Como a MP 727 não precisa mais da aprovação do Projeto de Jucá, ele já é lei. Mais um golpe dentro do golpe!

4) a construção de um braço privado dentro do BNDES para estruturar os projetos do PPI para que eles possam, depois, serem financiados pela parte do Banco que ainda convêm que seja público, posto que lhe oferece crédito subsidiado.

Contrariando a ideia de que o BNDES seria mais um banco no alvo da privatização, o núcleo duro do golpe lhe reservou um renovado e estratégico papel: garantir as condições financeiras e técnicas para a estruturação dos projetos de infraestrutura a serem assumidos pela iniciativa privada.  O BNDES passa a ter agora a atribuição de criar e gerir o Fundo de Apoio à Estruturação de Parcerias (público-privadas) que possui natureza privada e patrimônio próprio. Suas duas principais fontes de recursos serão: i) os recursos aplicados por pessoas físicas ou jurídicas, de direito público e privado, inclusive de organismos internacionais que, obviamente, se interessam na construção dos projetos de parcerias; ii) os recursos recebidos pela alienação de bens e direitos (privatizações?).

Os projetos robustecidos e validados pela capacidade técnica e financeira conferidas pelo braço privado do BNDES estão, assim, prontos para serem licitados. A MP não deixou escapar, ainda, a clara orientação para que todo esse processo seja feito sem transparência nenhuma já que prevê que o estatuto do Fundo “deverá prever medidas que assegurem a segurança da informação”.

Em síntese, no caso do BNDES, todo o esforço de transparência e o ainda tímido compromisso de construção de uma “Política Socioambiental” caíram por terra.
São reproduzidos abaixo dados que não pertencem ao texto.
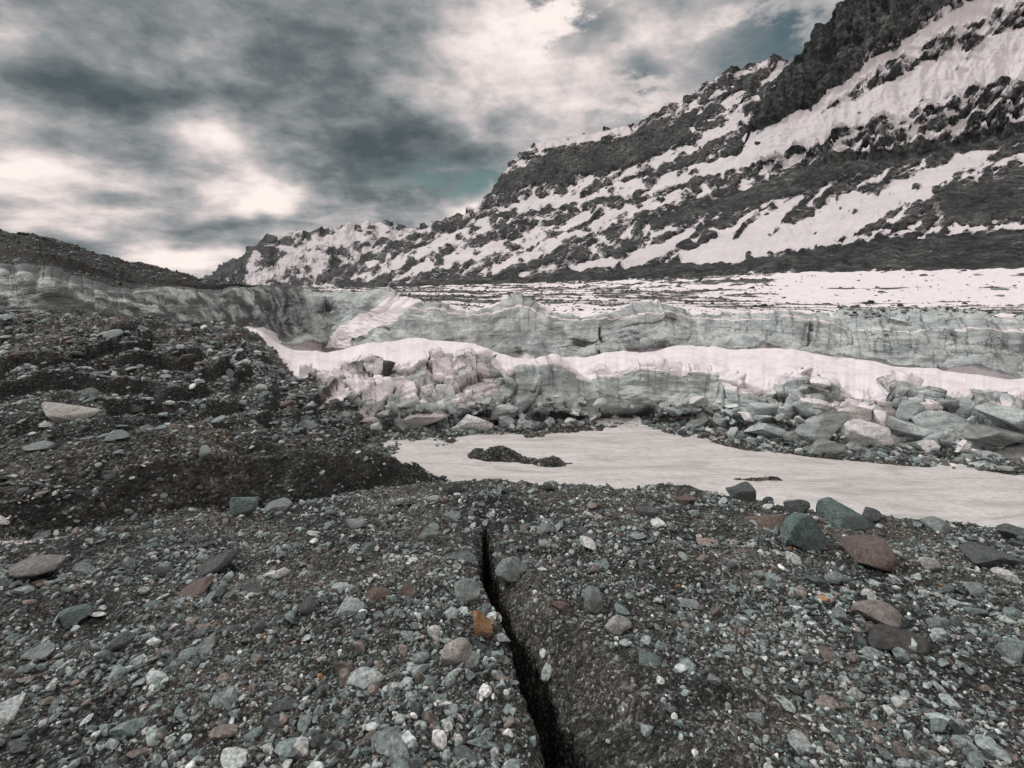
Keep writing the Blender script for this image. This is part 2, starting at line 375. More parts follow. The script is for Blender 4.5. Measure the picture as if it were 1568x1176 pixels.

Esse é o projeto político ideológico que já se anunciava na Agenda Brasil, na Ponte para o Futuro, e que agora se consolida com o golpe como a Ponte para o Passado: sem licenciamento, sem política socioambiental, sem travas e amarras, sem estado democrático de direito, sem voto popular e sem vergonha.

 

Alessandra Cardoso é assessora política do Instituto de Estudos Socioeconômicos (Inesc).